The Vineyard in June

Winderdoon vineyard in June at the Winter solstice.

The vines have closed down and pruning has commenced in the row on the far right. You need to prune your vines back to a considered number of buds. Using the Scott Henry Trellis which assists in the control of a vigorous canopy, I prune my vines to 28 buds.

June is a month of labour in your vineyard to prune your vines and prepare the new buds for growth in the Spring.

Visit my comprehensive pruning notes here.

You should remove all prunings from the vineyard and either mulch them and spread the mulch over the base of the plants or burn them and spread the potash over the base of your vines as nutrient.

The bed in which your vines are planted will benefit from mulch to supress weeds in the growing period.

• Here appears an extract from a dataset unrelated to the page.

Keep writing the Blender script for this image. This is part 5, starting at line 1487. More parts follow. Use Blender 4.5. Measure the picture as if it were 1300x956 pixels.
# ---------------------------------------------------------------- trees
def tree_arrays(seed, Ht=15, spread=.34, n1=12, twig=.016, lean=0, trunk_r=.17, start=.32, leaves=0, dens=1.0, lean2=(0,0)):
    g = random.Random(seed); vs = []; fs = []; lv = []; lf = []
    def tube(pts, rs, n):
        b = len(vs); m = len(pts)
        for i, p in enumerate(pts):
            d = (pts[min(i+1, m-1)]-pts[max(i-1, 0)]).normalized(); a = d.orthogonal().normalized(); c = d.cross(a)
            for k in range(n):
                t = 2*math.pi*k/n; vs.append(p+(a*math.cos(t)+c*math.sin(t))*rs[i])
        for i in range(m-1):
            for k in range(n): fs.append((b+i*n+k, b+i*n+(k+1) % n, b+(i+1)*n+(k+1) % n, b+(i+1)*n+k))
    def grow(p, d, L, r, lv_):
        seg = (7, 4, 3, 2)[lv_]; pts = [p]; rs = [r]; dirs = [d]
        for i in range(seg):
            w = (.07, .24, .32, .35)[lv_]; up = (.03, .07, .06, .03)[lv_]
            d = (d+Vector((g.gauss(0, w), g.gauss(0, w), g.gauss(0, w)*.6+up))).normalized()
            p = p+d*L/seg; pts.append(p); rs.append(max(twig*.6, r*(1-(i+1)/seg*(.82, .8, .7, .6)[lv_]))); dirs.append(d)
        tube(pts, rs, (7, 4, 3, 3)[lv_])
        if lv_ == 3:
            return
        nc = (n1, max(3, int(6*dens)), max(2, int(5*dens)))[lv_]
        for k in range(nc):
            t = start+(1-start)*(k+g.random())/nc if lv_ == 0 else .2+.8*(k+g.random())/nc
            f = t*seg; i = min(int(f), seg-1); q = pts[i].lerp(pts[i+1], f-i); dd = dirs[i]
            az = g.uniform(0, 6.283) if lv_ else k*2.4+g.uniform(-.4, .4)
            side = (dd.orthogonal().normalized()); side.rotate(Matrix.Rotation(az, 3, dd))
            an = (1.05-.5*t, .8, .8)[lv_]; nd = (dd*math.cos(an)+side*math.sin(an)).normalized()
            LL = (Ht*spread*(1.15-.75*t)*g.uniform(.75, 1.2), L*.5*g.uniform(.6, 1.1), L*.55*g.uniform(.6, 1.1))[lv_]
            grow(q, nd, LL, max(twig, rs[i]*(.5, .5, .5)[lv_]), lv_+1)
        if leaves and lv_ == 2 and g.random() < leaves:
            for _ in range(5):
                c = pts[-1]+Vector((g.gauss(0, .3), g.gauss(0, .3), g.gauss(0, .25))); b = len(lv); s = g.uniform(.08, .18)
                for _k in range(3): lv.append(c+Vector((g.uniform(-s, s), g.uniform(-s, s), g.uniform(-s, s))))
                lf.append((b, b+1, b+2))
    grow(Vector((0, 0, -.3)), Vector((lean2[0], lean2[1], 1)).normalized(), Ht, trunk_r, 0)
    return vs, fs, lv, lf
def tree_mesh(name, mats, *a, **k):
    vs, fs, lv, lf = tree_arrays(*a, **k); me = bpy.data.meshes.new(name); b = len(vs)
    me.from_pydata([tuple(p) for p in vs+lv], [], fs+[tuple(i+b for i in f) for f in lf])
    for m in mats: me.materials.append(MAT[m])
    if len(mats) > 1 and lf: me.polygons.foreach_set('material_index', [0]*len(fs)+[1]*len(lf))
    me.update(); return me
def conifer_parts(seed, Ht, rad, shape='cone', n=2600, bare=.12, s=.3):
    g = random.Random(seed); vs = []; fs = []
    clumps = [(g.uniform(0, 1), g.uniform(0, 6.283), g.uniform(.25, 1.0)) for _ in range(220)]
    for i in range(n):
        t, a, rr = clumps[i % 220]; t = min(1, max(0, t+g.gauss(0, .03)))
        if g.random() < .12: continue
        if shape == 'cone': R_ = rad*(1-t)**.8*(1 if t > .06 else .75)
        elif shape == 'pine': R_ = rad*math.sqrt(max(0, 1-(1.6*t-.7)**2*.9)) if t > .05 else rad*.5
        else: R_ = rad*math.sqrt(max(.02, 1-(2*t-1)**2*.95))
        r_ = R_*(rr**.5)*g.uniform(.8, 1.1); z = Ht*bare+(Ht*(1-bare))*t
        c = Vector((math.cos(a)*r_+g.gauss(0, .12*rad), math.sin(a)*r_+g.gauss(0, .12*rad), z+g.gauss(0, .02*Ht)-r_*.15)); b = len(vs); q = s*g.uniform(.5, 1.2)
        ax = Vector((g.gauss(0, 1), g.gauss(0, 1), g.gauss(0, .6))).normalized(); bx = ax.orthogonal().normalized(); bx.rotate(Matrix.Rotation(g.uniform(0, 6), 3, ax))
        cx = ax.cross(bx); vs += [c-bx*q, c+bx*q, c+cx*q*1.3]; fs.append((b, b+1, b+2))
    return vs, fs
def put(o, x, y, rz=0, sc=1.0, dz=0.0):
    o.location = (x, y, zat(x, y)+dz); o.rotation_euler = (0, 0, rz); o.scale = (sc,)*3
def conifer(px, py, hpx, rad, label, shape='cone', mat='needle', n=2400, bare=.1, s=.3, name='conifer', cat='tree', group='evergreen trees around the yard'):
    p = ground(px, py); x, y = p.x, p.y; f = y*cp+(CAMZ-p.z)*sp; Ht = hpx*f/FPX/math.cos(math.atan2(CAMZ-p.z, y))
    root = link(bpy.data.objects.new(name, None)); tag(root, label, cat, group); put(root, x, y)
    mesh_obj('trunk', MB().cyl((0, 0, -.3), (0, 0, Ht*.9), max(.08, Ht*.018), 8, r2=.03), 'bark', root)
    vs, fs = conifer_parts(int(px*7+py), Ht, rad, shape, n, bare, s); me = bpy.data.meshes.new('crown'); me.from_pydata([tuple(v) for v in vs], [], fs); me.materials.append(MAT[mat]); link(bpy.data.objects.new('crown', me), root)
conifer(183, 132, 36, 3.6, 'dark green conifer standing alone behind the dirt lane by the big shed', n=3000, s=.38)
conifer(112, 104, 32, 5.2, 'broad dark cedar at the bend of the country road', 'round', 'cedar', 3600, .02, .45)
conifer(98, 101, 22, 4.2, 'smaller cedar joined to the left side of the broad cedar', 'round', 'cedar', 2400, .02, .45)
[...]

I work in a commercial vineyard in the same region and this year, the owner has mulched the prunings of vines together with a layer of poppy mulch to supress weed growth in the growing season.

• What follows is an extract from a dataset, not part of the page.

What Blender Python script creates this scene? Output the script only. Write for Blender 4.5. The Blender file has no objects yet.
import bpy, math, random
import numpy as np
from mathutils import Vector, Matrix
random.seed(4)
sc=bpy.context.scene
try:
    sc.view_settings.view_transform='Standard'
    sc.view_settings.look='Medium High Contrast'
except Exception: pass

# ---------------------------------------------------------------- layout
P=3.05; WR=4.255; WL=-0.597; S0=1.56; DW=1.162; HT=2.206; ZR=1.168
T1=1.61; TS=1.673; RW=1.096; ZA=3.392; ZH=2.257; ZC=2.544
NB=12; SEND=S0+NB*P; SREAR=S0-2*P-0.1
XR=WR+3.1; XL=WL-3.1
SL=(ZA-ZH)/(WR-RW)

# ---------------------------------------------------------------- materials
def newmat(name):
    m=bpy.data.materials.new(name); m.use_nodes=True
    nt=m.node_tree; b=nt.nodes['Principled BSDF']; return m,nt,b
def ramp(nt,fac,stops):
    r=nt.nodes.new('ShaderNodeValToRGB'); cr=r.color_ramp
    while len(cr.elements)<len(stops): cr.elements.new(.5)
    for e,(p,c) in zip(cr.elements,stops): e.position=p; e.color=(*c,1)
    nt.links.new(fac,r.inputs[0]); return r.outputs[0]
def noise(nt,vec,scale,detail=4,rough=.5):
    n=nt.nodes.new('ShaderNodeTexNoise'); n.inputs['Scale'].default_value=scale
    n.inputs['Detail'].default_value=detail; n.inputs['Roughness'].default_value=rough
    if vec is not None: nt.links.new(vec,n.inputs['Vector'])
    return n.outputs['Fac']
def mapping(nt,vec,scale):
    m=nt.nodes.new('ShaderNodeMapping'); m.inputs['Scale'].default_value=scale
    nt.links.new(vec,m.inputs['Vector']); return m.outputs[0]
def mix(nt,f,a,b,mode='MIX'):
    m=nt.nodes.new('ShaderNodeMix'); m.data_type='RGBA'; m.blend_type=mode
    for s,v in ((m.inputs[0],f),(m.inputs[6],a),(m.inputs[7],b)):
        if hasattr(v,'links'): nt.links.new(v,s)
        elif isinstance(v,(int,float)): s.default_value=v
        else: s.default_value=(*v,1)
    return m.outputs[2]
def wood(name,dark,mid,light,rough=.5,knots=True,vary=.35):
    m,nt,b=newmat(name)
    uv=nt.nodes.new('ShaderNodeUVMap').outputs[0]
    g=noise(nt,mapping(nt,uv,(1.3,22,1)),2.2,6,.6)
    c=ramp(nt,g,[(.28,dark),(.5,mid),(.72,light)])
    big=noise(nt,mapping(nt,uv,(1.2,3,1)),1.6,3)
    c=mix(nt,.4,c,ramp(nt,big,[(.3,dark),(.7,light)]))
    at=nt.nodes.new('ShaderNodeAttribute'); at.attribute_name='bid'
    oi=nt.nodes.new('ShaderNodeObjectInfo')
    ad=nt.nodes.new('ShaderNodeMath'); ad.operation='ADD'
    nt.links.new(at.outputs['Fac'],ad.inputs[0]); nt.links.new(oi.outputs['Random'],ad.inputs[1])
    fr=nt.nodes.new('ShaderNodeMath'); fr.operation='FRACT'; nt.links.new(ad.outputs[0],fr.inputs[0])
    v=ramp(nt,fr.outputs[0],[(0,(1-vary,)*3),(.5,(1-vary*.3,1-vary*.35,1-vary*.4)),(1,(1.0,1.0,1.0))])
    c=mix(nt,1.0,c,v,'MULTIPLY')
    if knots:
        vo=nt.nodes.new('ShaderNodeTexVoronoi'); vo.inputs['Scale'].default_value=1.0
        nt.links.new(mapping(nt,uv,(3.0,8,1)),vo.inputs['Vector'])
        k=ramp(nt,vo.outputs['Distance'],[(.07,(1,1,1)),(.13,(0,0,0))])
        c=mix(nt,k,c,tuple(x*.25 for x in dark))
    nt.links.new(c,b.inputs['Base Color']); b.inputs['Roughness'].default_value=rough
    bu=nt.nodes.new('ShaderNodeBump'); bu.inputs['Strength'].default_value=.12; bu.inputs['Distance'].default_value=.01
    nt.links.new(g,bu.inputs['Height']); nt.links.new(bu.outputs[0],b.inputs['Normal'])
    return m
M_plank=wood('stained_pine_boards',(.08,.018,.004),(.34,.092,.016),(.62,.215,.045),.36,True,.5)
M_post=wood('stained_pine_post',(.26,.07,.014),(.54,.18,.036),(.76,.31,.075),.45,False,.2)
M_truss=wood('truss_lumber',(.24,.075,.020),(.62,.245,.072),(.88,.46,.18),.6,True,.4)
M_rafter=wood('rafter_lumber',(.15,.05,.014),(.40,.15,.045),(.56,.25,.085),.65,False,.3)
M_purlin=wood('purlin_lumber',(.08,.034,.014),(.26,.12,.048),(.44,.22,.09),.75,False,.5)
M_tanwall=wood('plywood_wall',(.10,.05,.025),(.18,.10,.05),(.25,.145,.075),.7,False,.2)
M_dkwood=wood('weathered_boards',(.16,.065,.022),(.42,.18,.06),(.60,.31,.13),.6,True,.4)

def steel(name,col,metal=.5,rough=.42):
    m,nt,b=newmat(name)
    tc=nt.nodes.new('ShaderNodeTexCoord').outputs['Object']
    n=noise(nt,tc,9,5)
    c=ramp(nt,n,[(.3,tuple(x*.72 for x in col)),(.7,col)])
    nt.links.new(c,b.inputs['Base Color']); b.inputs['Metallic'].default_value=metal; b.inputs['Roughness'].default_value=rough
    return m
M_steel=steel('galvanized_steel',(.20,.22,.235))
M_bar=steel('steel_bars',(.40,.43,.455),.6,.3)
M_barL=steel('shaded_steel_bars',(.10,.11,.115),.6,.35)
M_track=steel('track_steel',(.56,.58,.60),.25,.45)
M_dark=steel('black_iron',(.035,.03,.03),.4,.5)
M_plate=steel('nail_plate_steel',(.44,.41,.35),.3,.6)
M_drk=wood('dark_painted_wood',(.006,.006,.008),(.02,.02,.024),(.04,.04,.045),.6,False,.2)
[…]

As long as you con't dig the mulch in it should break down naturally over a year or 2. Digging the mulch into the soil will rob the soil of nitrogen needed to grow your vines.

Once your pruning is done and the vines securely tied down you can move on to other tasks in you garden knowing that the

new season will produce growth from the work you have done in the past. Such is the cycle of the vineyard.

I find this labour of love most satisfying at this time of the year. The wine is in bed for the winter and the vines are asleep and ready for their new season.

In The Cellar

I have had my new season 's wine on oak chips for the last 3 weeks. As soon as I can taste a hint of oak in the wine, I remove the chips and rack the wine.

The new racking can be put to bed until October when filtering or fining can take place before bottling.